The palms that produce pejibayes have another gourmet harvest – they also produce new vegetative offshoot palms, which can be harvested for heart of palm. The palm heart is excellent raw or cooked, served in salads or prepared with eggs and vegetables in a casserole.

This useful palm is indigenous to Amazonian areas of Colombia, Ecuador, Peru and Brazil, but has been cultivated and distributed since ancient times throughout the neotropics. Today, Costa Rica is a major producer of pejibaye palms.

Local gardeners who have plenty of space to plant can take advantage of growing these valuable palms.  The photo is from our homegrown pejibaye harvest.  Local nurseries often offer spineless pejibaye seedling palms, or you can try your luck starting them from seed:

Tips on Planting

This crop is not recommended for small home gardens, due to its spiny fronds. Plant the seeds in plastic nursery bags five centimeters deep in rich potting soil.  Keep them watered and shaded until they germinate, then slowly move them into the sunlight. Transplant them to permanent sites before they become root-bound (around six months).

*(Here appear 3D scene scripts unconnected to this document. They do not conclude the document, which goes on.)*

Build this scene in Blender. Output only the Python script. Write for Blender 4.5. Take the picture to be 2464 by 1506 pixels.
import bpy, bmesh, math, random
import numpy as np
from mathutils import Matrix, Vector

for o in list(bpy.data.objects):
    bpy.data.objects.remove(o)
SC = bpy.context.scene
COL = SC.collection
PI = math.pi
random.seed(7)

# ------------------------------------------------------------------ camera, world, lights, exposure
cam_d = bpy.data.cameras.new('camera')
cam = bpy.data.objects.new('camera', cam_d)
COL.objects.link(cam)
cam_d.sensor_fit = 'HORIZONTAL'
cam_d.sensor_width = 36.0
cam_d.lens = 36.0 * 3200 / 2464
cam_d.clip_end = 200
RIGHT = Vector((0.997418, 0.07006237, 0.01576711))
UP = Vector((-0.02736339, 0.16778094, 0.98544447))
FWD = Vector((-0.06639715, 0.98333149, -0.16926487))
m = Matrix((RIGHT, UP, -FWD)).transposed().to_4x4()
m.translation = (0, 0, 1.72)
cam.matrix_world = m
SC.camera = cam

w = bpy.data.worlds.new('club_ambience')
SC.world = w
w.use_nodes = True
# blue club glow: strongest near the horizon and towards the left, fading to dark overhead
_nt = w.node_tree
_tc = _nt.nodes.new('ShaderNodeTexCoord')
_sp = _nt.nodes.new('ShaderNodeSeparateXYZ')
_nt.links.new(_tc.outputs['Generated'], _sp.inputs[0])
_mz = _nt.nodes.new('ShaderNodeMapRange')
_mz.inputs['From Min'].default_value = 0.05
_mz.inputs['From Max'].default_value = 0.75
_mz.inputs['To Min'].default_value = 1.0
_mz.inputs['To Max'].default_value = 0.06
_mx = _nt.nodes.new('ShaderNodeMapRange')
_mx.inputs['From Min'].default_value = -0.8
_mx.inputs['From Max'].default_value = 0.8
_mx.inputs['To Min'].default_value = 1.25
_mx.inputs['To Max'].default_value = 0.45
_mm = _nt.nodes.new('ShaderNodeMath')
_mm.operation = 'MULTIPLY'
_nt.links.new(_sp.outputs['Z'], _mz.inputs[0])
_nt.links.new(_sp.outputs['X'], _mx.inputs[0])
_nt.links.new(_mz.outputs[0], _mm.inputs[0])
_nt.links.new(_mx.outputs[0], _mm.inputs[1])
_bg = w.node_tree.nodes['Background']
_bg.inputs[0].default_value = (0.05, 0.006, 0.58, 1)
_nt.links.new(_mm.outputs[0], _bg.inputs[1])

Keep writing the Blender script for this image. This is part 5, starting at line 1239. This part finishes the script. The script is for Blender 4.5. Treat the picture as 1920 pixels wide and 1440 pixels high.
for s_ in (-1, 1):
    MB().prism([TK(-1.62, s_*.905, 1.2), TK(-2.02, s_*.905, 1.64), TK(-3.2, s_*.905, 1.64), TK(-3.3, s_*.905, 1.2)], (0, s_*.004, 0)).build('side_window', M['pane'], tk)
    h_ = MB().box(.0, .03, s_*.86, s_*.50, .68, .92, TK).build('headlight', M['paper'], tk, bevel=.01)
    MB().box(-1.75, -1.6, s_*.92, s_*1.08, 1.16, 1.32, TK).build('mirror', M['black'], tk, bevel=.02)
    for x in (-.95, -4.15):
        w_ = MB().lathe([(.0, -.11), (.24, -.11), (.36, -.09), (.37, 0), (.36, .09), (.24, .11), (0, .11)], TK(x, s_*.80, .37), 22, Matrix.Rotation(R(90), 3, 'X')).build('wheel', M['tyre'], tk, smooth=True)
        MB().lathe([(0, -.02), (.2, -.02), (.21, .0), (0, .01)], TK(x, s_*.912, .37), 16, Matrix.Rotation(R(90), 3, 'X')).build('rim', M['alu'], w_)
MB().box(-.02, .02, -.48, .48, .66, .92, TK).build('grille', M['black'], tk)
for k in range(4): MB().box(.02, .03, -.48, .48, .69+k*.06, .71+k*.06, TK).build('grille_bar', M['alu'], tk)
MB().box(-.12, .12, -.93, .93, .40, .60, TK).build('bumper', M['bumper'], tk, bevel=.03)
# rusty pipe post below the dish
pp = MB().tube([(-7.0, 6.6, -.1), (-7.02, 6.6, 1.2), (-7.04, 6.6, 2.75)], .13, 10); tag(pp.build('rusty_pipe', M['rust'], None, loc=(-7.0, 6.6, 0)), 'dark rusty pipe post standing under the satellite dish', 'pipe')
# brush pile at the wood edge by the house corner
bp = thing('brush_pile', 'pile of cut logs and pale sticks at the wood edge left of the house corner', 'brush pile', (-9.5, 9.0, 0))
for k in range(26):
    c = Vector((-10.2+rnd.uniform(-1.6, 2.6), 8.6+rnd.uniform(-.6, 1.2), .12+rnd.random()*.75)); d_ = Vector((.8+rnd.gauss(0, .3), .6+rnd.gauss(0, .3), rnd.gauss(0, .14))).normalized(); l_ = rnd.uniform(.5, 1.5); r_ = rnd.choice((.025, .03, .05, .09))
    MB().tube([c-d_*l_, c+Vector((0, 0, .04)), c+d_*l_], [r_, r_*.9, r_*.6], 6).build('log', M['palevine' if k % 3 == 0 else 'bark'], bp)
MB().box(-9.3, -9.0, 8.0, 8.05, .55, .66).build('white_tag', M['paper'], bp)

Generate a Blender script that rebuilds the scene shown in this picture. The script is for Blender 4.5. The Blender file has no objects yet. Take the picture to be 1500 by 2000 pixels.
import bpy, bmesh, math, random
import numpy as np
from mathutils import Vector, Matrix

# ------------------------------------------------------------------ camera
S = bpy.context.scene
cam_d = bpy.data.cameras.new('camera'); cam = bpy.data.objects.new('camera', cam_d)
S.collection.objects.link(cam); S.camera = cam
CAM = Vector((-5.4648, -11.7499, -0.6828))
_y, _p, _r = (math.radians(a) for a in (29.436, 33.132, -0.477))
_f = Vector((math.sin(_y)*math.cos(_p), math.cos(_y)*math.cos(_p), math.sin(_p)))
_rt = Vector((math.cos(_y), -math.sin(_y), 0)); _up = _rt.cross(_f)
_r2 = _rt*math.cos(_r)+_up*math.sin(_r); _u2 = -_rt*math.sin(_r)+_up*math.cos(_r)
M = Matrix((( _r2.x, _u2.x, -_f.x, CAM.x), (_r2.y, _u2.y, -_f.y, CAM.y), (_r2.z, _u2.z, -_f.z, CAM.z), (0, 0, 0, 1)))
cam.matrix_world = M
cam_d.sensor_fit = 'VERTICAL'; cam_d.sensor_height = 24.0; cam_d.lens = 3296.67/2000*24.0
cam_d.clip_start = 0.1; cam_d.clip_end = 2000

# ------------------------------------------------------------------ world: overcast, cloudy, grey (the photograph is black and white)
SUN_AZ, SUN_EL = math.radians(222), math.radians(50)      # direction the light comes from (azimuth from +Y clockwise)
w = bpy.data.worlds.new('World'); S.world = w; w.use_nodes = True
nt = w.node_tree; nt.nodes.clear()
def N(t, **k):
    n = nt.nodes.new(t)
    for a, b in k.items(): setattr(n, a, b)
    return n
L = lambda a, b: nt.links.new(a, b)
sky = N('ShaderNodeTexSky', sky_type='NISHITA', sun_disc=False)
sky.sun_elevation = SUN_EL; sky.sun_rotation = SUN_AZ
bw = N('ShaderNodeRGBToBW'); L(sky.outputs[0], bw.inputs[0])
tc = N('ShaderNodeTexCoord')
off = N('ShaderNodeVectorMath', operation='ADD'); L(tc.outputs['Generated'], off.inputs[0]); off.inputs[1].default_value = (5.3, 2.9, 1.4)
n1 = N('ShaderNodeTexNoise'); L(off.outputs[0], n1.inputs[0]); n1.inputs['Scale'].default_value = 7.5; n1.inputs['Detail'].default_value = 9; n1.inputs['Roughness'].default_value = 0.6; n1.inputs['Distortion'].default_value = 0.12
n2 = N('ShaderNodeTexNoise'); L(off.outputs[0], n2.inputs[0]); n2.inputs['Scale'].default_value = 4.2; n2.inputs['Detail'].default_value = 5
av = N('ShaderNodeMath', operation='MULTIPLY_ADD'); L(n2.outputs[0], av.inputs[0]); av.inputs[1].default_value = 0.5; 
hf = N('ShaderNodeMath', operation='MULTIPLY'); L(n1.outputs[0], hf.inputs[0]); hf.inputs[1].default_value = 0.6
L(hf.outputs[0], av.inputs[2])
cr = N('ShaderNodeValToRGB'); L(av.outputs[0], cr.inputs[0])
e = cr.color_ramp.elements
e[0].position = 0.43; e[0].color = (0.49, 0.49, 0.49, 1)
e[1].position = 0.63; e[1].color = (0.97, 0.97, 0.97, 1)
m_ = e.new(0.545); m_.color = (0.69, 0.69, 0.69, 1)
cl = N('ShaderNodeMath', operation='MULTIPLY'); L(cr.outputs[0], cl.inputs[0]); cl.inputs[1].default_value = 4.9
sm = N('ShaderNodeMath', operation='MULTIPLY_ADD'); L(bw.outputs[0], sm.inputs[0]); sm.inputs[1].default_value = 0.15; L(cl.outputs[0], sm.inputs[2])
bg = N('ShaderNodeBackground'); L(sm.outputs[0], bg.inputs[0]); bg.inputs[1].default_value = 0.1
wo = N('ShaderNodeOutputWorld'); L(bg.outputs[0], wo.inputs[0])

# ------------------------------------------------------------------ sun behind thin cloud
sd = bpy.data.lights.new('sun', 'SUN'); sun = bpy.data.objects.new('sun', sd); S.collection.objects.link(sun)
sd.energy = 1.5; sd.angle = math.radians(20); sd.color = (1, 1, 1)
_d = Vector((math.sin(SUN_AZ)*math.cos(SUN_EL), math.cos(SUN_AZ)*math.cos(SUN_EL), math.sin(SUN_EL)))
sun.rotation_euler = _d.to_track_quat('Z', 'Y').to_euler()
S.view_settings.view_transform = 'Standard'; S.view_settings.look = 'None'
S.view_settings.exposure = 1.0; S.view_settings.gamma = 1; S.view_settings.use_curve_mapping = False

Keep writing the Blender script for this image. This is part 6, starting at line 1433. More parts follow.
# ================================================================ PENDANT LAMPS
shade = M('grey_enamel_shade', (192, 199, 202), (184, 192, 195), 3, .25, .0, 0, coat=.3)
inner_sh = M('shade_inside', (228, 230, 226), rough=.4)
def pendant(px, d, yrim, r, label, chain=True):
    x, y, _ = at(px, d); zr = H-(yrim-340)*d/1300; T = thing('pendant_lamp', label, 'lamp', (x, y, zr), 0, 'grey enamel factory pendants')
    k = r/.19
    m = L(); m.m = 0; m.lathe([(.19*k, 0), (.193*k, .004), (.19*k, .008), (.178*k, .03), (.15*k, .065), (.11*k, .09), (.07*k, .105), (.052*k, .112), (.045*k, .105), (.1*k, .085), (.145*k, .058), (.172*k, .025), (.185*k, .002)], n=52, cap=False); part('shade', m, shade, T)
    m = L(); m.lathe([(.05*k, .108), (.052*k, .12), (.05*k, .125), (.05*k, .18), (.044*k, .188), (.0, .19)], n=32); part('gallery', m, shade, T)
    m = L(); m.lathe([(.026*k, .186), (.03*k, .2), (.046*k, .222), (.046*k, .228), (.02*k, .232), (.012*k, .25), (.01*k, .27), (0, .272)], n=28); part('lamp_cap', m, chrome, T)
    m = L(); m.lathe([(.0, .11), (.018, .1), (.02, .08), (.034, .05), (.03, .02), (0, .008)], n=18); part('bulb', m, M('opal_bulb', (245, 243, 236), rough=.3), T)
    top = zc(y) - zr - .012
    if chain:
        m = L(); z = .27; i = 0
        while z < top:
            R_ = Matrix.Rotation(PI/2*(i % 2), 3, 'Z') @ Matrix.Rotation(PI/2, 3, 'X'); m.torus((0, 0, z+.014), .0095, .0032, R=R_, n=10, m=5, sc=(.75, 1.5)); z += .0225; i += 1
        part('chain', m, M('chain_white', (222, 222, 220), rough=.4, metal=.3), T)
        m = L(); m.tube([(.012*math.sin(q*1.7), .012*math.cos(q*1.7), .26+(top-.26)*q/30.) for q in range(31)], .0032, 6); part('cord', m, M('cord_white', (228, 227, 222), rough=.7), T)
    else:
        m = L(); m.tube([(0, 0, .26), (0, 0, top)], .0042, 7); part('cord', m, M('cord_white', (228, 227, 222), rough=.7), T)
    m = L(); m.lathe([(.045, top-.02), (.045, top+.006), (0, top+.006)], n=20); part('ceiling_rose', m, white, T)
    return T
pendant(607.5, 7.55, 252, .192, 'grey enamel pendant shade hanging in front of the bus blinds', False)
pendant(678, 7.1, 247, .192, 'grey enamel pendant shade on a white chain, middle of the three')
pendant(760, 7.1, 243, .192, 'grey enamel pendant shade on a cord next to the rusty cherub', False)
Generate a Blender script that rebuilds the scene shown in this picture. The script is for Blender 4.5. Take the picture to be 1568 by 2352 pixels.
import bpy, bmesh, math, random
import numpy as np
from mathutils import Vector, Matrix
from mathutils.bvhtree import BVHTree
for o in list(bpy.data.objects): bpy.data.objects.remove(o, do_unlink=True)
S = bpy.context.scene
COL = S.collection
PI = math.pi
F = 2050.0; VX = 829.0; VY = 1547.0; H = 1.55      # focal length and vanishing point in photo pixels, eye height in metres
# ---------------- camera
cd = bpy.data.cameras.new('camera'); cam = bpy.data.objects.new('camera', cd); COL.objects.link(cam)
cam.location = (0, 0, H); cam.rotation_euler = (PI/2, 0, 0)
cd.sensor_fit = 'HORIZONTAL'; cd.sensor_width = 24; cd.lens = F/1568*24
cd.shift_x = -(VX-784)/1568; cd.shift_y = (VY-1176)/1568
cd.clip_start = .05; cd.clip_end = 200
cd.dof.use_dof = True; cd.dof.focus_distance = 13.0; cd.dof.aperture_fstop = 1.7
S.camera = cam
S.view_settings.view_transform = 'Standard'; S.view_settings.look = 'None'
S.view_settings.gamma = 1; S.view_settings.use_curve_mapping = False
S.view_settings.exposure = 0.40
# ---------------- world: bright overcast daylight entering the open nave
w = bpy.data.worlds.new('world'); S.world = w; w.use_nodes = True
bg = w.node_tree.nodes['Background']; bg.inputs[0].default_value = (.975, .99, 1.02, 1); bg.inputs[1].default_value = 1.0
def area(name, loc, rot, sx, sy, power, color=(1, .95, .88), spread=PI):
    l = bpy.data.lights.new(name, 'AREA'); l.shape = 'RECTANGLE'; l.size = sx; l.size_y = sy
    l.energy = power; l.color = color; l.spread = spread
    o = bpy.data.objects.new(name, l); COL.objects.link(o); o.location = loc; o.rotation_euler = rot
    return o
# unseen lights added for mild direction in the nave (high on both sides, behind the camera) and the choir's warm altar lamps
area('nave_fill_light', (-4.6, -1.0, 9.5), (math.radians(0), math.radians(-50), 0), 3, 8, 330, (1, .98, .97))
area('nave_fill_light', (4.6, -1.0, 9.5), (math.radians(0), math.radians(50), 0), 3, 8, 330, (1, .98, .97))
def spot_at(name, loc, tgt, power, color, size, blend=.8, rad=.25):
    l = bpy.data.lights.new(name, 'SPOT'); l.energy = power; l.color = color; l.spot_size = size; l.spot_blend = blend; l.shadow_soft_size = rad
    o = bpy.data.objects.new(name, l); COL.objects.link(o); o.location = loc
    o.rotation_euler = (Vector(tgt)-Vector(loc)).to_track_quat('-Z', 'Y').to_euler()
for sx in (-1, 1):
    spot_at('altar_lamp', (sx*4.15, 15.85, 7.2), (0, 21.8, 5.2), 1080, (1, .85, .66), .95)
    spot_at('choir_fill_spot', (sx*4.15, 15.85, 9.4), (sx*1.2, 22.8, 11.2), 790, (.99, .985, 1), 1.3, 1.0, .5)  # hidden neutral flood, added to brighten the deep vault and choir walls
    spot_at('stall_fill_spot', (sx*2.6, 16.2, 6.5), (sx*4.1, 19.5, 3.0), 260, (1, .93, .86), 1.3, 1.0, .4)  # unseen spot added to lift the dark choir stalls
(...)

Pejibayes do well on a wide range of soils, but grow best with applications of manure composts and soil amendments. New varieties are now offered that do not have as many spines and are much easy to manage. The fruits begin to appear in five to seven years and can be harvested with long bamboo poles.

Once you’ve grown your own pejibayes (or picked some up at the market), how can you prepare them at home? Some folks love cooked pejibayes and others don’t find them very appealing, but here is a gourmet pejibaye recipe the whole family will enjoy:

How to make Creamed Pejibaye Soup

Peel a dozen cooked pejibayes and blend them in two batches with the following ingredients to your own taste:

  • onions
  • garlic
  • curry to taste
  • about eight cups good soup stock or milk

Simmer the finely blended soup and add finely chopped, fresh cilantro  as a garnish to each bowl. 

It’s a wonderful warm meal on a chilly, rainy tropical afternoon.